Each line from the line with "Write the bpy" to the line with "col = scene.collection", inclusive, is to be repeated exactly; no other line and no picture belongs in the copy.
Begin PROVIDED DATA
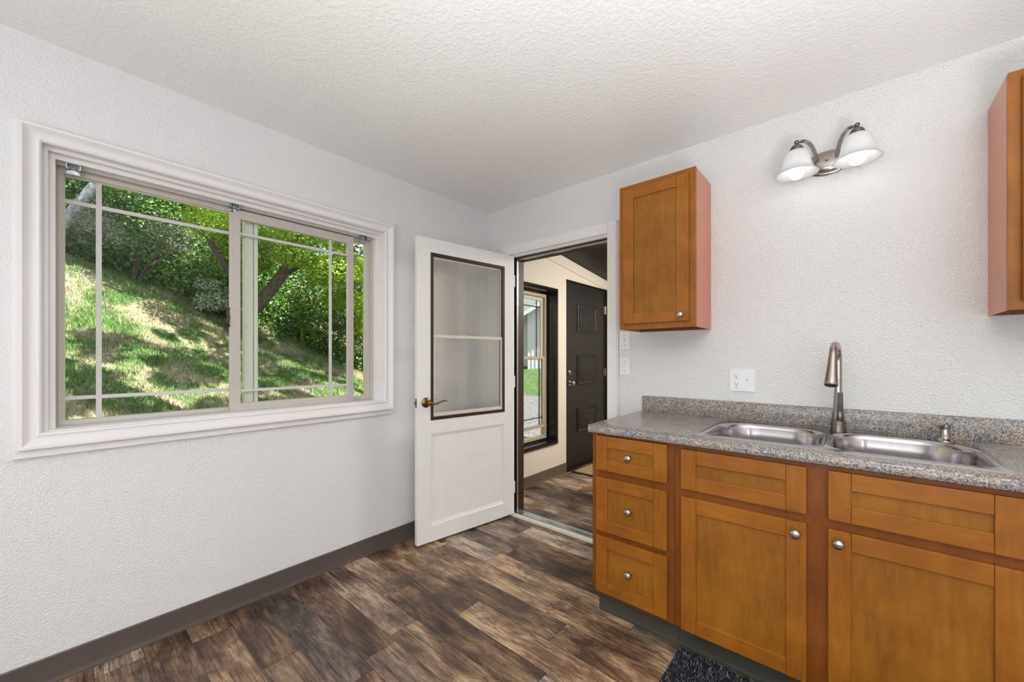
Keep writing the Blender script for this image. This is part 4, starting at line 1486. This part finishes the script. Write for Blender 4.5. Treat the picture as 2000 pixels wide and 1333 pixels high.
for k in range(7):
    a = random.uniform(0, 6.28)
    trunk(g, [(-7.55, .15, z - .05), (-7.5 + .15 * math.cos(a), .15 + .25 * math.sin(a), z + .3), (-7.45 + .2 * math.cos(a), .15 + .5 * math.sin(a), z + .6)], .012, .005, 6)
obj('stems', g, M['bark'], wb)
foliage('foliage', [(-7.4 + random.uniform(-.2, .2), .1 + random.uniform(-.55, .5), z + random.uniform(.25, .75)) for k in range(12)], [random.uniform(.2, .32) for k in range(12)], 6000, (.02, .042), M['leaf_pale'], wb, .6, .3)

# tree crowns standing out of view, that dapple the slope
for k, (x, y, zz) in enumerate(((-1.2, .6, 6.3), (-2.6, 1.9, 6.8), (-.6, -1.0, 6.2))):
    tr_ = root('shade_tree', (x, y + 1.0, hillz(x, y + 1.0)), 'tall tree above the view casting dappled shade on the slope', 'tree', 'shade trees above the slope')
    g = G()
    trunk(g, [(x, y + 1.0, hillz(x, y + 1.0) - .2), (x + .1, y + .9, 3.0), (x, y + .2, 6.5)], .16, .06)
    obj('trunk', g, M['bark'], tr_, 60)
    cc = [(x + random.uniform(-1.6, 1.6), y + random.uniform(-1.5, 1.5), zz + random.uniform(-.5, 1.0)) for _ in range(34)]
    foliage('foliage', cc, [random.uniform(.16, .38) for _ in cc], 4200, (.05, .09), M['leaf'], tr_, .6, .3)

# tree beyond the outbuilding
ft = root('far_tree', (-19.5, 29.0, 1.5), 'dark tree showing above the roof of the outbuilding', 'tree')
g = G()
trunk(g, [(-19.5, 29.0, 1.3), (-19.5, 29.0, 5), (-19.4, 29.1, 10)], .25, .08)
obj('trunk', g, M['bark'], ft, 60)
cc = [(-19.5 + random.uniform(-3.2, 3.2), 29.0 + random.uniform(-3, 3), random.uniform(3.5, 10)) for _ in range(40)]
foliage('foliage', cc, [random.uniform(.8, 1.3) for _ in cc], 9000, (.12, .22), M['leaf_dark'], ft, .8, .3)

# neighbouring garage seen through the entry window
gb = root('garage', (-10.1, 13.34, .6), 'white gabled outbuilding with a grey shingle roof beyond the lawn', 'building')
Mg = Matrix(((.7854, -.6206, 0, -10.1), (.6206, .7854, 0, 13.34), (0, 0, 1, 0), (0, 0, 0, 1)))


def rk(x):
    return 3.39 + .6 * (x + .34)


g = G()
g.prism([(z_, x_) for x_, z_ in ((-.12, .3), (5.6, .3), (5.6, rk(2.6)), (2.6, rk(2.6) - .05), (-.12, rk(-.12) - .05))], 1, 0.0, 5.0)
for k in range(15):
    g.box(-.10 + k * .19, -.075 + k * .19, -.02, 0, .3, rk(-.10 + k * .19) - .06)
g.box(-7.0, -.12, 1.3, 1.5, .3, 3.4)
for k in range(18):
    g.box(-7 + k * .38, -6.97 + k * .38, 1.28, 1.3, .3, 3.4)
obj('walls', g.xf(Mg), M['siding'], gb)
g = G().prism([(rk(-.34), -.34), (rk(2.7), 2.7), (rk(2.7) + .12, 2.7), (rk(-.34) + .12, -.34)], 1, -.5, 5.2)
g.prism([(rk(2.7), 2.7), (rk(-.34), 5.8), (rk(-.34) + .12, 5.8), (rk(2.7) + .12, 2.7)], 1, -.5, 5.2)
g.prism([(.85, 3.42), (6.2, 5.5), (6.2, 5.62), (.85, 3.54)], 0, -7.2, 3.0)
obj('roof', g.xf(Mg), M['shingle'], gb)
g = G().prism([(rk(-.36) - .14, -.36), (rk(2.7) - .14, 2.7), (rk(2.7) + .10, 2.7), (rk(-.36) + .10, -.36)], 1, -.54, -.50)
g.box(-7.2, .1, .80, .84, 3.30, 3.50)
obj('fascia', g.xf(Mg), M['fascia'], gb)
g = G().prism([(rk(-.34) - .03, -.34), (rk(2.7) - .03, 2.7), (rk(2.7) - .01, 2.7), (rk(-.34) - .01, -.34)], 1, -.5, 0)
obj('soffit', g.xf(Mg), M['soffit'], gb)
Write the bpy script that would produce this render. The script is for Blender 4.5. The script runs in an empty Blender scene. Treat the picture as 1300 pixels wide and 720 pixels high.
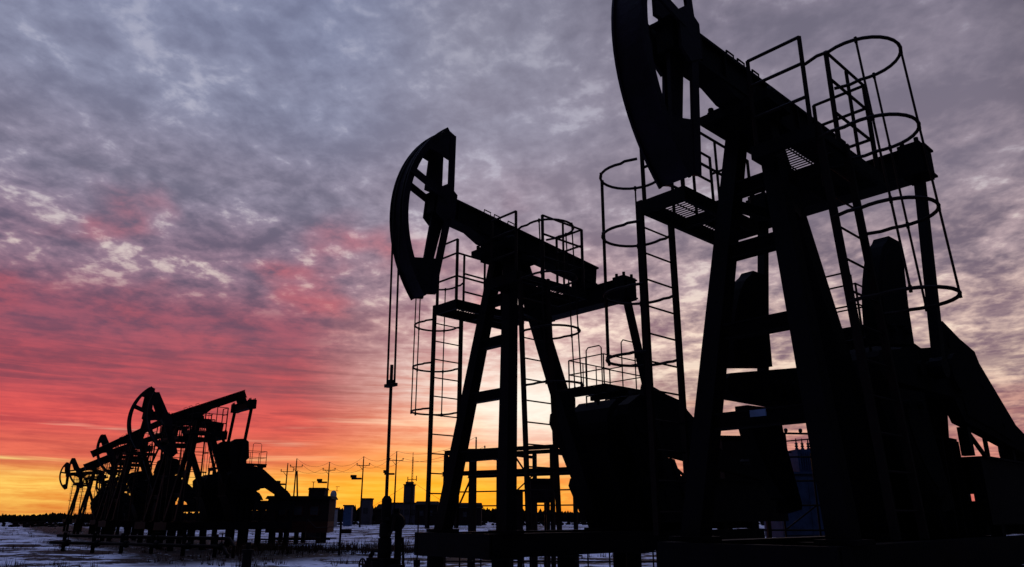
import bpy, math, random
from mathutils import Vector, Matrix, noise as mnoise
R = math.radians
random.seed(7)
scene = bpy.context.scene
col = scene.collection

# ------------------------------------------------------------------ mesh helper
class MB:
    def __init__(s): s.v = []; s.f = []
    def add(s, vs, fs):
        b = len(s.v); s.v += [tuple(p) for p in vs]; s.f += [tuple(b + i for i in f) for f in fs]
    def box(s, x0, x1, y0, y1, z0, z1):
        s.add([(x0,y0,z0),(x1,y0,z0),(x1,y1,z0),(x0,y1,z0),(x0,y0,z1),(x1,y0,z1),(x1,y1,z1),(x0,y1,z1)],
              [(3,2,1,0),(4,5,6,7),(0,1,5,4),(1,2,6,5),(2,3,7,6),(3,0,4,7)])
    def bar(s, P, Q, w, h=None, up=(0,0,1), w2=None, h2=None):
        P = Vector(P); Q = Vector(Q); h = h or w; w2 = w2 or w; h2 = h2 or h
        d = (Q - P).normalized(); up = Vector(up)
        if abs(d.dot(up)) > .98: up = Vector((1,0,0))
        a = d.cross(up).normalized(); b = a.cross(d)
        vs = []
        for C, ww, hh in ((P, w, h), (Q, w2, h2)):
            for i, j in ((-1,-1),(1,-1),(1,1),(-1,1)): vs.append(C + a*(i*ww/2) + b*(j*hh/2))
        s.add(vs, [(3,2,1,0),(4,5,6,7),(0,1,5,4),(1,2,6,5),(2,3,7,6),(3,0,4,7)])
    def channel(s, P, Q, w, h, t=.02, up=(0,0,1)):          # an I-section member
        P = Vector(P); Q = Vector(Q); d = (Q - P).normalized(); u = Vector(up)
        if abs(d.dot(u)) > .98: u = Vector((1,0,0))
        a = d.cross(u).normalized(); b = a.cross(d)
        s.bar(P, Q, t, h - 2*t - .004, up)
        for k in (-1, 1):
            o = b*(k*(h/2 - t/2)); s.bar(P + o, Q + o, w, t, up)
    def tube(s, pts, r, n=6, closed=False):
        pts = [Vector(p) for p in pts]; m = len(pts); rings = []
        for i, p in enumerate(pts):
            if closed: d = pts[(i+1) % m] - pts[i-1]
            else: d = pts[min(i+1, m-1)] - pts[max(i-1, 0)]
            d.normalize(); u = Vector((0,0,1)) if abs(d.z) < .9 else Vector((1,0,0))
            a = d.cross(u).normalized(); b = a.cross(d)
            rings.append([p + (a*math.cos(2*math.pi*k/n) + b*math.sin(2*math.pi*k/n))*r for k in range(n)])
        fs = []
        for i in range(m if closed else m-1):
            j = (i+1) % m
            for k in range(n): fs.append((i*n+k, i*n+(k+1) % n, j*n+(k+1) % n, j*n+k))
        if not closed:
            fs.append(tuple(range(n-1, -1, -1))); fs.append(tuple((m-1)*n+k for k in range(n)))
        s.add([p for r_ in rings for p in r_], fs)
    def prism(s, poly, y0, y1):                              # polygon in x,z swept along y
        n = len(poly)
        s.add([(x, y0, z) for x, z in poly] + [(x, y1, z) for x, z in poly],
              [tuple(range(n-1, -1, -1)), tuple(range(n, 2*n))] + [(i, (i+1) % n, n+(i+1) % n, n+i) for i in range(n)])
    def lathe(s, prof, c=(0,0,0), axis='z', n=16):
        vs = []; m = len(prof)
        for r, t in prof:
            for k in range(n):
                a = 2*math.pi*k/n; p = (r*math.cos(a), r*math.sin(a), t)
                if axis == 'y': p = (p[0], p[2], p[1])
                if axis == 'x': p = (p[2], p[0], p[1])
                vs.append((p[0]+c[0], p[1]+c[1], p[2]+c[2]))
        fs = [(i*n+k, i*n+(k+1) % n, (i+1)*n+(k+1) % n, (i+1)*n+k) for i in range(m-1) for k in range(n)]
        fs += [tuple(range(n-1, -1, -1)), tuple((m-1)*n+k for k in range(n))]
        s.add(vs, fs)
    def mesh(s, name, mat, bevel=0):
        me = bpy.data.meshes.new(name); me.from_pydata(s.v, [], s.f); me.update()
        import bmesh
        b = bmesh.new(); b.from_mesh(me); bmesh.ops.recalc_face_normals(b, faces=b.faces); b.to_mesh(me); b.free()
        me.materials.append(mat); return me
    def build(s, name, mat, parent=None, loc=(0,0,0), rot=(0,0,0)):
        return put(name, s.mesh(name, mat), parent, loc, rot)

def put(name, me, parent=None, loc=(0,0,0), rot=(0,0,0)):
    o = bpy.data.objects.new(name, me); col.objects.link(o)
    o.location = loc; o.rotation_euler = rot
    if parent: o.parent = parent
    return o
def tag(o, label=None, cat=None, group=None, kind=None):
    if label: o['label'] = label
    if cat: o['category'] = cat
    if group: o['group'] = group
    if kind: o['kind'] = kind
    return o
def thing(name, loc, rz, label, cat, group=None):
    o = put(name, None, None, loc, (0,0,rz)); o.empty_display_size = .3
    return tag(o, label, cat, group)

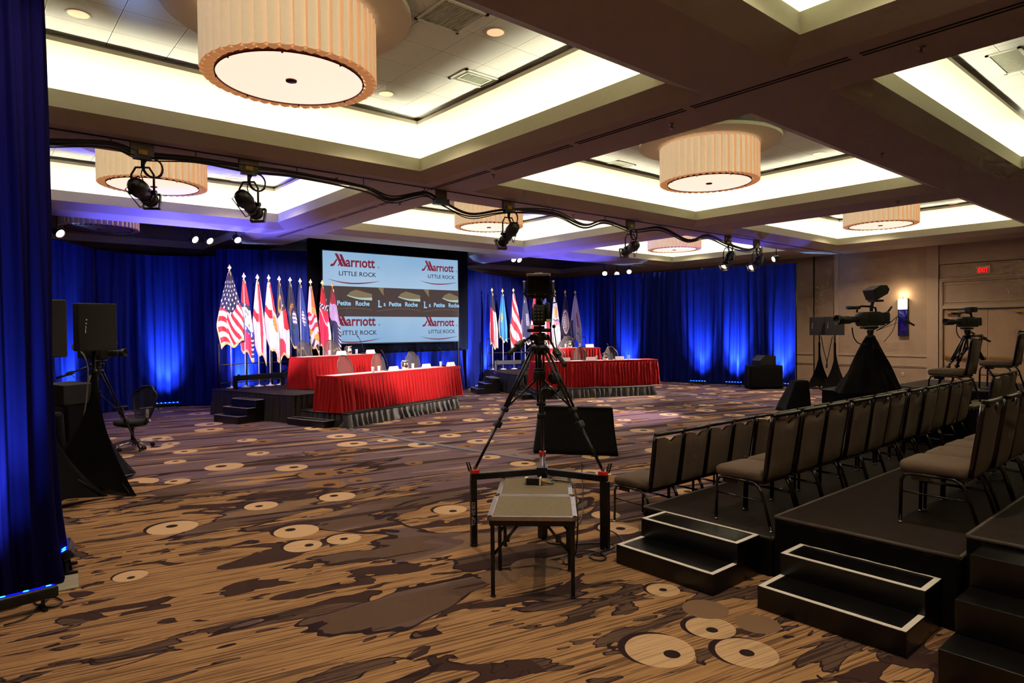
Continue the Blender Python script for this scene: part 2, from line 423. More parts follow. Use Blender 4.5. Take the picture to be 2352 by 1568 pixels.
    def build(s, name, mats, parent=None, bevel=0.0, loc=None, fix=True):
        me = s.mesh(name, mats)
        if fix:
            bm = bmesh.new(); bm.from_mesh(me); bmesh.ops.recalc_face_normals(bm, faces=bm.faces); bm.to_mesh(me); bm.free()
        o = bpy.data.objects.new(name, me); COL.objects.link(o)
        if parent: o.parent = parent
        if loc is not None: o.location = loc
        if bevel:
            b_ = o.modifiers.new('bevel', 'BEVEL'); b_.width = bevel; b_.segments = 2; b_.limit_method = 'ANGLE'
        return o
def tag(o, label=None, cat=None, group=None, kind=None):
    if label: o['label'] = label
    if cat: o['category'] = cat
    if group: o['group'] = group
    if kind: o['kind'] = kind
    return o
def thing(name, label, cat, loc=(0, 0, 0), rz=0.0, group=None):
    o = bpy.data.objects.new(name, None); o.empty_display_size = 0.1; COL.objects.link(o)
    o.location = loc; o.rotation_euler = (0, 0, rz)
    return tag(o, label, cat, group)
def kids(o): return [c for c in COL.objects if c.parent == o]
def dup(o, loc, rz=None, label=None, group=None, parent=None, scale=None, rot=None):
    c = o.copy(); COL.objects.link(c)
    if parent: c.parent = parent
    if loc is not None: c.location = loc
    if rz is not None: c.rotation_euler = (0, 0, rz)
    if rot is not None: c.rotation_euler = rot
    if scale: c.scale = scale
    if label: c['label'] = label
    if group: c['group'] = group
    for ch in KIDS.get(o.name, None) or kids(o): dup(ch, None, parent=c)
    return c
KIDS = {}
def catenary(a, b, sag, n=12):
    a = Vector(a); b = Vector(b)
    return [a.lerp(b, i / n) - Vector((0, 0, sag * 4 * (i / n) * (1 - i / n))) for i in range(n + 1)]
def spot(name, loc, target, power, color, angle, blend=0.5, size=0.05, parent=None):
    l = bpy.data.lights.new(name, 'SPOT'); l.energy = power; l.color = color; l.spot_size = angle; l.spot_blend = blend; l.shadow_soft_size = size
    o = bpy.data.objects.new(name, l); COL.objects.link(o); o.location = loc
    o.rotation_euler = (Vector(target) - Vector(loc)).to_track_quat('-Z', 'Y').to_euler()
    if parent:
        o.parent = parent; o.matrix_parent_inverse = parent.matrix_basis.inverted() if False else Matrix.Identity(4)
    return o

# ================================================================== SETTING
X0, X1, Y0, Y1 = -4.0, 22.0, -4.0, 22.0
ZS, ZO, ZT = 4.30, 4.42, 5.20            # beam soffit, tray opening, tile ceiling
HX, HY, BX, BY = 2.985, 2.32, 0.27, 0.26
CXS = (2.52, 9.97, 17.45)
CYS = (0.33, 6.36, 12.38, 18.40)
fa, fb = (X0, (10.2 - X0) / .9, 0), (10.2 - .9 * Y0, Y0, 0)
fl = MB().poly([(X0, Y0, 0), fb, fa]); fl.poly([fa, fb, (X1, Y0, 0), (X1, Y1, 0), (X0, Y1, 0)], 1)
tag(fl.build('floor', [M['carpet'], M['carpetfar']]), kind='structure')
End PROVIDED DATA
__ANSWER TO THE PROBLEM__.
Write the bpy script that would produce this render. The script is for Blender 4.5. The script runs in an empty Blender scene. Treat the picture as 1300 pixels wide and 720 pixels high.
import bpy, math, random
from mathutils import Vector, Matrix, noise as mnoise
R = math.radians
random.seed(7)
scene = bpy.context.scene
col = scene.collection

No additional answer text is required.